Material provided:
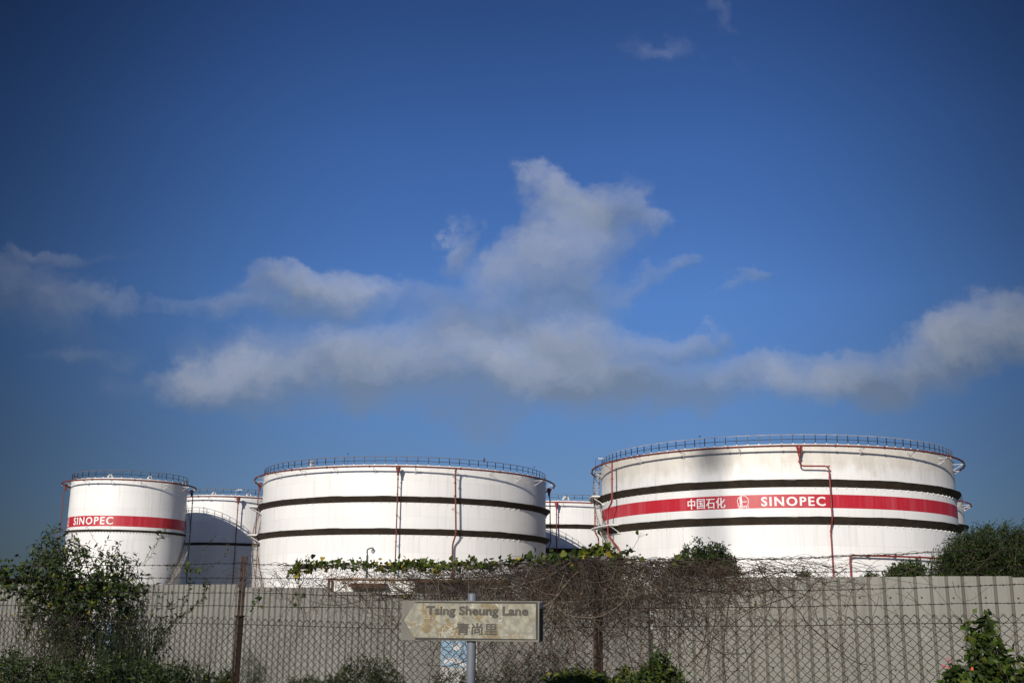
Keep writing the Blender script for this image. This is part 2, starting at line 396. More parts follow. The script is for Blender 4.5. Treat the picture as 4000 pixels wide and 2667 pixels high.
def emblem(T, parent, ac, zc, h, r, m, name='emblem'):
    """round oil company roundel: open circle, three upright strokes, small writing"""
    mb = MB(); sc = h/1000.
    def L(x, y): return T.loc(ac+math.degrees((x-460)*sc/T.R)*.97, r, zc+(500-y)*sc)
    def stroke(pts, wd):
        pts = np.asarray(pts, float); n = len(pts); wd = np.broadcast_to(wd, (n,)); t = np.gradient(pts, axis=0); t /= np.linalg.norm(t, axis=1)[:, None]
        nn = np.stack([-t[:, 1], t[:, 0]], 1); V = []
        for p, q, k in zip(pts, nn, wd): V += [L(*(p+q*k/2)), L(*(p-q*k/2))]
        mb.add(V, [(2*i, 2*i+2, 2*i+3, 2*i+1) for i in range(n-1)])
    A = np.radians(np.linspace(160, -228+360-365, 40)); 
    th = np.radians(np.linspace(165, -55, 44)+0)
    stroke([(470+455*math.cos(q), 455-455*math.sin(q)) for q in np.radians(np.linspace(200, -48, 48))], 42)
    stroke([(215, 130), (255, 990)], 48); stroke([(268, 95), (320, 990)], 48); stroke([(285, 95), (405, 985)], 30); stroke([(350, 60), (405, 985)], 50)
    stroke([(180, 545), (75, 660), (30, 770), (85, 850), (165, 905), (185, 960), (60, 990), (30, 995)], [14, 36, 42, 44, 60, 60, 40, 10])
    stroke([(90, 705), (210, 840)], 32)
    for ch, x0, x1 in (('O', 440, 545), ('P', 575, 670), ('E', 700, 795), ('C', 830, 930)):
        V, Fs = text_mesh(ch, .03); mb.add([L(x0+(x1-x0)*q[0], 980-200*q[1]) for q in V], Fs)
    for i, ch in enumerate('中国石化'):
        V, Fs = text_mesh(ch, .02); mb.add([L(400+i*118+100*q[0], 540-120*q[1]) for q in V], Fs)
    return mb.build(name, m, parent)
def vent(T, parent, a, r, z, kind='hoop', s=1.):
    mb = MB(); p = T.loc(a, r, z); b = basis(T, a)
    if kind == 'hoop':
        mb.tube([p+b[0]*.32*s*math.cos(t)*1+np.array([0, 0, .35*s*max(math.sin(t), 0)+(.0)]) for t in np.linspace(0, math.pi, 12)], .13*s, 8); mb.build('vent_pipe', M_WHITE, parent)
    elif kind == 'drum':
        mb.tube([p-[0, 0, .3], p+[0, 0, .75*s]], .27*s, 12); mb.tube([p+[0, 0, .75*s], p+[0, 0, .9*s]], .36*s, 12); mb.build('roof_vent', M_PALERAIL, parent)
    elif kind == 'mast':
        mb.tube([p, p+[0, 0, 1.5*s]], .02, 5); mb.tube([p+[-.1, 0, 1.5*s], p+[.14, 0, 1.5*s]], .05, 5); mb.build('wind_sensor', M_RAIL, parent)
    elif kind == 'lamp':
        mb.tube([p, p+[0, 0, 1.5], p+[.9*s, 0, 1.65]], .03, 5); mb.box(p+np.array([.6*s, 0, 1.62]), (1.1, .2, .12)); mb.build('floodlight', M_WHITE, parent)

# -- the big banded tank on the right
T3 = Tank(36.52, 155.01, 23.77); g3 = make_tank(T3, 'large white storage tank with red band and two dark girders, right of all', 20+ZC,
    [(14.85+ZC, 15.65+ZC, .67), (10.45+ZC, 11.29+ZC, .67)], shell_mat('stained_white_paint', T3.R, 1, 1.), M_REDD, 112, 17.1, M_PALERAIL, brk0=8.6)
mb = MB(); cyl(T3, mb, T3.R+.012, 12.42+ZC, T3.R+.012, 14.0+ZC, 192, -120, 150); mb.build('red_band', M_BAND, g3, smooth=True)
rT = T3.R+.03
wrap_text(T3, g3, 'SINOPEC', 2973, 3223, 1938.5, 1975, rT, M_LETTER, .015, 1.22, fat=.045)
wrap_text(T3, g3, '中国石化', 2686, 2832, 1945, 1986, rT, M_LETTER, .004, 1.06, fat=.035)
ae, ze = T3.ang(2902, 1960, rT); emblem(T3, g3, ae, ze, 1.5, rT, M_LETTER)
zr = 19.58+ZC
a1 = T3.ang(3121, 1760, T3.R+1.)[0]; a2 = T3.ang(3238, 1825, T3.R+1.)[0]
riser(T3, g3, [(a1, T3.R+1.1, zr-1.2), (a1, T3.R+1., T3.ang(3126, 1819, T3.R+1.)[1]), (a2, T3.R+1., T3.ang(3238, 1820, T3.R+1.)[1]), (a2+.1, T3.R+1., 10.9+ZC), (a2-.1, T3.R+.45, 9.9+ZC), (a2-.1, T3.R+.45, .3)], .095, M_RED,
      hopper=(a1, T3.R+1.2, zr+.02, 1.), flanges=[(a2, T3.R+1., z+ZC) for z in (17.2, 15.9, 12.5)]+[(a2-.1, T3.R+.45, z+ZC) for z in (9.7, 5.2, 2)], ties=[(a2-.1, T3.R+.45, z+ZC) for z in (9.2, 6.8, 4.2)]+[(a1, T3.R+1., 17.9+ZC)])
b1 = T3.ang(3322, 2200, T3.R+.6)[0]; b2 = T3.ang(3720, 2180, T3.R+.6)[0]; zb = T3.ang(3322, 2168, T3.R+.6)[1]
mb = MB(); mb.tube(bend([T3.loc(b1, T3.R+.6, .2), T3.loc(b1, T3.R+.6, zb-.4)]), .11, 10)
pts = [T3.loc(b1, T3.R+.6, .2)]+bend([T3.loc(b1, T3.R+.6, zb-1), T3.loc(b1, T3.R+.6, zb), T3.loc(b1+2.5, T3.R+.6, zb)], .4)+[T3.loc(a, T3.R+.6, zb) for a in np.linspace(b1+4, b2, 16)]
mb = MB(); mb.tube(pts, .11, 10)
for a in (b1+5.5, b1+14, b1+23): mb.tube([T3.loc(a-.2, T3.R+.6, zb), T3.loc(a+.2, T3.R+.6, zb)], .17, 10); mb.box((T3.loc(a, T3.R+.6, zb)+T3.loc(a, T3.R, zb))/2, (.07, .6, .07), 0, basis(T3, a))
mb.tube([T3.loc(b1, T3.R+.6, zb-1.1), T3.loc(b1, T3.R+.6, zb-.95)], .17, 10)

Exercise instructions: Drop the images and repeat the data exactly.

Full solution:
Keep writing the Blender script for this image. This is part 2, starting at line 396. More parts follow. The script is for Blender 4.5. Treat the picture as 4000 pixels wide and 2667 pixels high.
def emblem(T, parent, ac, zc, h, r, m, name='emblem'):
    """round oil company roundel: open circle, three upright strokes, small writing"""
    mb = MB(); sc = h/1000.
    def L(x, y): return T.loc(ac+math.degrees((x-460)*sc/T.R)*.97, r, zc+(500-y)*sc)
    def stroke(pts, wd):
        pts = np.asarray(pts, float); n = len(pts); wd = np.broadcast_to(wd, (n,)); t = np.gradient(pts, axis=0); t /= np.linalg.norm(t, axis=1)[:, None]
        nn = np.stack([-t[:, 1], t[:, 0]], 1); V = []
        for p, q, k in zip(pts, nn, wd): V += [L(*(p+q*k/2)), L(*(p-q*k/2))]
        mb.add(V, [(2*i, 2*i+2, 2*i+3, 2*i+1) for i in range(n-1)])
    A = np.radians(np.linspace(160, -228+360-365, 40)); 
    th = np.radians(np.linspace(165, -55, 44)+0)
    stroke([(470+455*math.cos(q), 455-455*math.sin(q)) for q in np.radians(np.linspace(200, -48, 48))], 42)
    stroke([(215, 130), (255, 990)], 48); stroke([(268, 95), (320, 990)], 48); stroke([(285, 95), (405, 985)], 30); stroke([(350, 60), (405, 985)], 50)
    stroke([(180, 545), (75, 660), (30, 770), (85, 850), (165, 905), (185, 960), (60, 990), (30, 995)], [14, 36, 42, 44, 60, 60, 40, 10])
    stroke([(90, 705), (210, 840)], 32)
    for ch, x0, x1 in (('O', 440, 545), ('P', 575, 670), ('E', 700, 795), ('C', 830, 930)):
        V, Fs = text_mesh(ch, .03); mb.add([L(x0+(x1-x0)*q[0], 980-200*q[1]) for q in V], Fs)
    for i, ch in enumerate('中国石化'):
        V, Fs = text_mesh(ch, .02); mb.add([L(400+i*118+100*q[0], 540-120*q[1]) for q in V], Fs)
    return mb.build(name, m, parent)
def vent(T, parent, a, r, z, kind='hoop', s=1.):
    mb = MB(); p = T.loc(a, r, z); b = basis(T, a)
    if kind == 'hoop':
        mb.tube([p+b[0]*.32*s*math.cos(t)*1+np.array([0, 0, .35*s*max(math.sin(t), 0)+(.0)]) for t in np.linspace(0, math.pi, 12)], .13*s, 8); mb.build('vent_pipe', M_WHITE, parent)
    elif kind == 'drum':
        mb.tube([p-[0, 0, .3], p+[0, 0, .75*s]], .27*s, 12); mb.tube([p+[0, 0, .75*s], p+[0, 0, .9*s]], .36*s, 12); mb.build('roof_vent', M_PALERAIL, parent)
    elif kind == 'mast':
        mb.tube([p, p+[0, 0, 1.5*s]], .02, 5); mb.tube([p+[-.1, 0, 1.5*s], p+[.14, 0, 1.5*s]], .05, 5); mb.build('wind_sensor', M_RAIL, parent)
    elif kind == 'lamp':
        mb.tube([p, p+[0, 0, 1.5], p+[.9*s, 0, 1.65]], .03, 5); mb.box(p+np.array([.6*s, 0, 1.62]), (1.1, .2, .12)); mb.build('floodlight', M_WHITE, parent)

# -- the big banded tank on the right
T3 = Tank(36.52, 155.01, 23.77); g3 = make_tank(T3, 'large white storage tank with red band and two dark girders, right of all', 20+ZC,
    [(14.85+ZC, 15.65+ZC, .67), (10.45+ZC, 11.29+ZC, .67)], shell_mat('stained_white_paint', T3.R, 1, 1.), M_REDD, 112, 17.1, M_PALERAIL, brk0=8.6)
mb = MB(); cyl(T3, mb, T3.R+.012, 12.42+ZC, T3.R+.012, 14.0+ZC, 192, -120, 150); mb.build('red_band', M_BAND, g3, smooth=True)
rT = T3.R+.03
wrap_text(T3, g3, 'SINOPEC', 2973, 3223, 1938.5, 1975, rT, M_LETTER, .015, 1.22, fat=.045)
wrap_text(T3, g3, '中国石化', 2686, 2832, 1945, 1986, rT, M_LETTER, .004, 1.06, fat=.035)
ae, ze = T3.ang(2902, 1960, rT); emblem(T3, g3, ae, ze, 1.5, rT, M_LETTER)
zr = 19.58+ZC
a1 = T3.ang(3121, 1760, T3.R+1.)[0]; a2 = T3.ang(3238, 1825, T3.R+1.)[0]
riser(T3, g3, [(a1, T3.R+1.1, zr-1.2), (a1, T3.R+1., T3.ang(3126, 1819, T3.R+1.)[1]), (a2, T3.R+1., T3.ang(3238, 1820, T3.R+1.)[1]), (a2+.1, T3.R+1., 10.9+ZC), (a2-.1, T3.R+.45, 9.9+ZC), (a2-.1, T3.R+.45, .3)], .095, M_RED,
      hopper=(a1, T3.R+1.2, zr+.02, 1.), flanges=[(a2, T3.R+1., z+ZC) for z in (17.2, 15.9, 12.5)]+[(a2-.1, T3.R+.45, z+ZC) for z in (9.7, 5.2, 2)], ties=[(a2-.1, T3.R+.45, z+ZC) for z in (9.2, 6.8, 4.2)]+[(a1, T3.R+1., 17.9+ZC)])
b1 = T3.ang(3322, 2200, T3.R+.6)[0]; b2 = T3.ang(3720, 2180, T3.R+.6)[0]; zb = T3.ang(3322, 2168, T3.R+.6)[1]
mb = MB(); mb.tube(bend([T3.loc(b1, T3.R+.6, .2), T3.loc(b1, T3.R+.6, zb-.4)]), .11, 10)
pts = [T3.loc(b1, T3.R+.6, .2)]+bend([T3.loc(b1, T3.R+.6, zb-1), T3.loc(b1, T3.R+.6, zb), T3.loc(b1+2.5, T3.R+.6, zb)], .4)+[T3.loc(a, T3.R+.6, zb) for a in np.linspace(b1+4, b2, 16)]
mb = MB(); mb.tube(pts, .11, 10)
for a in (b1+5.5, b1+14, b1+23): mb.tube([T3.loc(a-.2, T3.R+.6, zb), T3.loc(a+.2, T3.R+.6, zb)], .17, 10); mb.box((T3.loc(a, T3.R+.6, zb)+T3.loc(a, T3.R, zb))/2, (.07, .6, .07), 0, basis(T3, a))
mb.tube([T3.loc(b1, T3.R+.6, zb-1.1), T3.loc(b1, T3.R+.6, zb-.95)], .17, 10)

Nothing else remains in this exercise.